Knight

Adrian Hey ahey@iee.org
Mon, 5 Feb 2001 00:43:51 +0000 (GMT)


On Fri 02 Feb, Christoph M. wrote:
> Yes, I meant the Knight's Tour problem. Could anybody post me a solve of
> this problem in haskell ?
> Thanks a lot,

Sorry I've never done this in Haskell. The second computer program I ever
wrote was to solve this (in BASIC). That was many years ago:-)

IIRC, it can be solved following a very simple rule. For each square of the
chess board keep track of the No. of squares which can be reached in a single
move from that square. The next Knight move is to which ever square has the
lowest No. (Unused squares and legal legal moves only of course). If you have
2 or more equally good moves just make a random choice.
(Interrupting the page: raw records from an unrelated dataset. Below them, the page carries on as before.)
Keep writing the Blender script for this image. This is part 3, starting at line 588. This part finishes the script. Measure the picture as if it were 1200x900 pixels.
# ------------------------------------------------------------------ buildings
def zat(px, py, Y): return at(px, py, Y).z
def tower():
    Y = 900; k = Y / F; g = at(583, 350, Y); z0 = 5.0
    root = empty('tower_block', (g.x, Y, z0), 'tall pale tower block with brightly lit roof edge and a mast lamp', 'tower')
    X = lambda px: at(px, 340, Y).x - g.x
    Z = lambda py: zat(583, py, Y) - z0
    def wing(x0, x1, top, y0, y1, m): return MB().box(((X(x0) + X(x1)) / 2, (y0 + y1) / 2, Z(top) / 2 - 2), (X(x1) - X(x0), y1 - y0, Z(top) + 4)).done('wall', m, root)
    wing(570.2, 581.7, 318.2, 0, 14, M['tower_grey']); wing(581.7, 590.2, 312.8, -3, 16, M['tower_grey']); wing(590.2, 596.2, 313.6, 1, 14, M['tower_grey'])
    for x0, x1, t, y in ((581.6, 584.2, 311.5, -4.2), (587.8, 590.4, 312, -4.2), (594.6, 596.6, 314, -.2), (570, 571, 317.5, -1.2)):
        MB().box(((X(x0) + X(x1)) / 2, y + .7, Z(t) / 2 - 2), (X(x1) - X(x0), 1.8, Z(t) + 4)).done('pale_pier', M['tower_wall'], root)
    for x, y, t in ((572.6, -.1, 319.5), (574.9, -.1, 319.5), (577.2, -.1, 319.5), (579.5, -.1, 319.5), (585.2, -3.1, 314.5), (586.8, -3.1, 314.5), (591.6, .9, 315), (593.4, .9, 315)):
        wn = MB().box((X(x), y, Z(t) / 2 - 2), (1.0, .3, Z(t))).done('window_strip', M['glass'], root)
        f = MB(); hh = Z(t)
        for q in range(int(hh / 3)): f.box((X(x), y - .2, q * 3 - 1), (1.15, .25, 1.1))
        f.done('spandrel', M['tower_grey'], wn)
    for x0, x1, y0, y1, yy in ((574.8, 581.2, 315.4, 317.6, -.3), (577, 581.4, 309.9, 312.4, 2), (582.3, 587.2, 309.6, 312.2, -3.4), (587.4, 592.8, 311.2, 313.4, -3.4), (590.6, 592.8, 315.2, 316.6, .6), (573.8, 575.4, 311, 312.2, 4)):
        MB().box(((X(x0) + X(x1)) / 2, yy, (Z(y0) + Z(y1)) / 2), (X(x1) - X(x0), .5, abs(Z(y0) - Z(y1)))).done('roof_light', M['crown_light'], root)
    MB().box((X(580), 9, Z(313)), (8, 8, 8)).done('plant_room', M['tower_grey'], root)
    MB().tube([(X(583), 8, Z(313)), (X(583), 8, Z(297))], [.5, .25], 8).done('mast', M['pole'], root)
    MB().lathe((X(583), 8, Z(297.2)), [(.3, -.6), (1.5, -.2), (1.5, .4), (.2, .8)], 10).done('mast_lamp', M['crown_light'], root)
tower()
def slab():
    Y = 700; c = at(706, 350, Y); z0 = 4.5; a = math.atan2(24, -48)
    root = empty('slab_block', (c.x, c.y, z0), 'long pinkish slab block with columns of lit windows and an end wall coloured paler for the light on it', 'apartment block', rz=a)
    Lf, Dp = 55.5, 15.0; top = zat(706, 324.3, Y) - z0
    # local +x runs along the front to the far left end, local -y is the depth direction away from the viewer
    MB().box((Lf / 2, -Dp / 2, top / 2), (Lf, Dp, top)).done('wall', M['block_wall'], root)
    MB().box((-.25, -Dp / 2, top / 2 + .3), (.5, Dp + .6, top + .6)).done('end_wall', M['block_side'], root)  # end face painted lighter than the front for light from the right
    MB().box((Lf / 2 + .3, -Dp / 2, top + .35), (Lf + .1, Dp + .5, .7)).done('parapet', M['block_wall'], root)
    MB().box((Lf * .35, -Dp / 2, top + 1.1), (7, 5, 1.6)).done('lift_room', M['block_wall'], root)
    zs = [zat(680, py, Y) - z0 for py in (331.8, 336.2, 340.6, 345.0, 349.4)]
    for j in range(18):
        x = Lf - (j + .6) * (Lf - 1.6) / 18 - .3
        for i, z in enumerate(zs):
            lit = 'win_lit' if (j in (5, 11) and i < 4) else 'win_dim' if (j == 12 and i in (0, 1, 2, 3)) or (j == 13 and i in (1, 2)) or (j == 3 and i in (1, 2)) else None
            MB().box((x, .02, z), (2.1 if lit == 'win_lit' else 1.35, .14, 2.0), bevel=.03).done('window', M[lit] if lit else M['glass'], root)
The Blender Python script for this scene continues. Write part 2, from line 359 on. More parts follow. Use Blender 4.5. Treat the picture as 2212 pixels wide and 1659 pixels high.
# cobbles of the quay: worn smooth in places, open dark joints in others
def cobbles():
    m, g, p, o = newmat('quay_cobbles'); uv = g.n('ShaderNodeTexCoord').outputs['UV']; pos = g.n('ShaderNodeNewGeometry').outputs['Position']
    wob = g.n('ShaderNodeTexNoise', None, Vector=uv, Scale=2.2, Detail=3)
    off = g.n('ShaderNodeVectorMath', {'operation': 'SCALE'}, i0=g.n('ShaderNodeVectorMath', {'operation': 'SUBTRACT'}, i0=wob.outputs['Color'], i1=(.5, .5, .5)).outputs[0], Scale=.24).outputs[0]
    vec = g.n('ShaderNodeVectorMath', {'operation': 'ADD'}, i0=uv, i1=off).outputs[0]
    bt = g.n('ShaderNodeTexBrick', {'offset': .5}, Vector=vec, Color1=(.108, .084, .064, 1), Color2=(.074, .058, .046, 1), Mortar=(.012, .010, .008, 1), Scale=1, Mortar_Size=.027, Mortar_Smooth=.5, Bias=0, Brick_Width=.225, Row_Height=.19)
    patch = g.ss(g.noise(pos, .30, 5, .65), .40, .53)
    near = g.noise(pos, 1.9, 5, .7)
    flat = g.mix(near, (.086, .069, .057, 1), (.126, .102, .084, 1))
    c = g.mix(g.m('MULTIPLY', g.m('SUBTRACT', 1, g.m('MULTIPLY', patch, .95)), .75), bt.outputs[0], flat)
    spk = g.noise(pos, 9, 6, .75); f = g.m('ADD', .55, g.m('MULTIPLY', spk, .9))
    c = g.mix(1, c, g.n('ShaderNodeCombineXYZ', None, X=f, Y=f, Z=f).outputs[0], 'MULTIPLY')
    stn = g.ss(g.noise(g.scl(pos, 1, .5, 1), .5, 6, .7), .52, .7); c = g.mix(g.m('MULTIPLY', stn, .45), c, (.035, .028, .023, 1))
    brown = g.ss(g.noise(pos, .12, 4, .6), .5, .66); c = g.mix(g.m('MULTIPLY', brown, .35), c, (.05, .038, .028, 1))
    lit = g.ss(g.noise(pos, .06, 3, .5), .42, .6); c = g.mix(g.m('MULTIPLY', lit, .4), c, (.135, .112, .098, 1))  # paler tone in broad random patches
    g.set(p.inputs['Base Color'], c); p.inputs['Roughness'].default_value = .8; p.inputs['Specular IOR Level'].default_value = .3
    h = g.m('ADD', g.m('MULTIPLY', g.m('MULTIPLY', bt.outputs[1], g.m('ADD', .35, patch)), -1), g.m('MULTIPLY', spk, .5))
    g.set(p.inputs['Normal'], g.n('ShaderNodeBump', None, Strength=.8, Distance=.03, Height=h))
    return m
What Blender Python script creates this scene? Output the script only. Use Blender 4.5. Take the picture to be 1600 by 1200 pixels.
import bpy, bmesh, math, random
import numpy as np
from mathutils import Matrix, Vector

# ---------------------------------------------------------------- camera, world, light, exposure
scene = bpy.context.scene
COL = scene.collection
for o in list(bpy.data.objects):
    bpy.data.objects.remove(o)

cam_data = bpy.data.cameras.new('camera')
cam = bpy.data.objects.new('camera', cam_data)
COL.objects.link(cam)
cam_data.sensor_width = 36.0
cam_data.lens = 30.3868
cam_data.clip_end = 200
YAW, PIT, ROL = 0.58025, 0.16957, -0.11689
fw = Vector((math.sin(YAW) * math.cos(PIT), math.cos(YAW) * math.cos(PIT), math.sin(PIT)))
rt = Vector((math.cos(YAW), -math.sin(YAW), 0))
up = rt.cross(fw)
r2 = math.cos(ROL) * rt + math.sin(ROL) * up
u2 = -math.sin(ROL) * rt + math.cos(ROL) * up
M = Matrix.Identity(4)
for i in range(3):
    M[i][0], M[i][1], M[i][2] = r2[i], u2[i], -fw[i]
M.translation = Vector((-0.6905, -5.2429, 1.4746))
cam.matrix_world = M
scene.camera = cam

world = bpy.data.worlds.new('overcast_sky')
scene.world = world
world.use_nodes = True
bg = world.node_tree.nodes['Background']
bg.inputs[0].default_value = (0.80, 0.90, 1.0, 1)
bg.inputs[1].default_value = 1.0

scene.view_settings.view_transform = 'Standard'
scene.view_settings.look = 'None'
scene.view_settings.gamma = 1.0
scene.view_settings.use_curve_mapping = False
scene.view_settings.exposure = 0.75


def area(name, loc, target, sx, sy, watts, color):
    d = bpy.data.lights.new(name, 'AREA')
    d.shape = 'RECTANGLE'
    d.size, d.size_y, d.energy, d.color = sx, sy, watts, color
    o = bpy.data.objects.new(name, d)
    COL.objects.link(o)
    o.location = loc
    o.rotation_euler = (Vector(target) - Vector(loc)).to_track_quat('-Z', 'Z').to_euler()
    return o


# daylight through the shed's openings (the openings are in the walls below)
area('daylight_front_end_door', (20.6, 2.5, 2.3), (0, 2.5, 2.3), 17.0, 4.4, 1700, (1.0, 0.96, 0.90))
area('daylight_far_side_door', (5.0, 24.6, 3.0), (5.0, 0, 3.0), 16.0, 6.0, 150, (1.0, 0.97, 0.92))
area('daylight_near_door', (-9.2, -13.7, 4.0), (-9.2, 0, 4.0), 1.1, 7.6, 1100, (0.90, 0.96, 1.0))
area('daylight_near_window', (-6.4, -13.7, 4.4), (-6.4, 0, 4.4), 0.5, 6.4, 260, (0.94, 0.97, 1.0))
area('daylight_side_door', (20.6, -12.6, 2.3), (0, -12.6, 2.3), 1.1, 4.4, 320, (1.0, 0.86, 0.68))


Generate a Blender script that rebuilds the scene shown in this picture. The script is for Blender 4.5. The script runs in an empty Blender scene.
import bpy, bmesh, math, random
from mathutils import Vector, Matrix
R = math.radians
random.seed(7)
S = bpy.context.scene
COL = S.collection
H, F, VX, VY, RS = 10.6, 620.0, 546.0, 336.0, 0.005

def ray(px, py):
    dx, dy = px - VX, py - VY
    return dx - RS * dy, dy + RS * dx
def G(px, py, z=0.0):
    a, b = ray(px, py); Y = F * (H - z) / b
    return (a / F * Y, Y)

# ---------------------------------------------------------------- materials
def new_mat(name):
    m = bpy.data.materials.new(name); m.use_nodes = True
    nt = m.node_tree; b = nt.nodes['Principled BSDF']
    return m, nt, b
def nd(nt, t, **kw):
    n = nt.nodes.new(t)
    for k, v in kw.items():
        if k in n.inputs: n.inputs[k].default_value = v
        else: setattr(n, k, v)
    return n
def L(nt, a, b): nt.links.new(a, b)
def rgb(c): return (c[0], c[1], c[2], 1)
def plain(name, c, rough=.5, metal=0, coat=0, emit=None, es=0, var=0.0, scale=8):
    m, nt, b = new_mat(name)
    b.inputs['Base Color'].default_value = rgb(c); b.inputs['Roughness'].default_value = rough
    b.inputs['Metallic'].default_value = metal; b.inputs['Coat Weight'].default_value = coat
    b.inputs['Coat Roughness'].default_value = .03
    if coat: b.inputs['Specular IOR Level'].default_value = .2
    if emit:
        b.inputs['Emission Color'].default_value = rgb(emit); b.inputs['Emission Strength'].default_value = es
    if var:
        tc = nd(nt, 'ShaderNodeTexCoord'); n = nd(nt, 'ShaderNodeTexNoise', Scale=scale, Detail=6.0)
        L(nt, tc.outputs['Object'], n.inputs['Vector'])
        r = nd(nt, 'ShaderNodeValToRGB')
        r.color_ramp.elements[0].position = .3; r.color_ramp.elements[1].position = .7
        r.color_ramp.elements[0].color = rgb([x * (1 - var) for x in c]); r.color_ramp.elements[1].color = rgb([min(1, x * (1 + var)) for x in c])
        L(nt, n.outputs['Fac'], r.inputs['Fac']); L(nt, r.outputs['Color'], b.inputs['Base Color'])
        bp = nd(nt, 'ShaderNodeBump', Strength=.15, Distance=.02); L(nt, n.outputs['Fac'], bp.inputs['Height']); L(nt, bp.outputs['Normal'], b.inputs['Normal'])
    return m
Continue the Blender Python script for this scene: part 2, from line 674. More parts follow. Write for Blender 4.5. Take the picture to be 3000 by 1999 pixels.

After the move you decrement the counts for each square which can be reached
in a single move from the new square. 

This is more of a heuristic than an algorithm, in that I couldn't prove that
it will always work, nor could I prove that not obeying this rule will result
in failure. (That's why I wrote the program). It does seem to work. But it's
not hard to see why this is reasonable strategy. (The best next move is the
one which minimises the No. of possible future moves which get blocked as a
result). 

As far as  Haskell solution is concerned, the only difficult decision you
have to make is what data structure to use to represent the chess board
squares and counts. An array seems the obvious choice, but maybe somebody
can suggest something else better suited to a functional solution.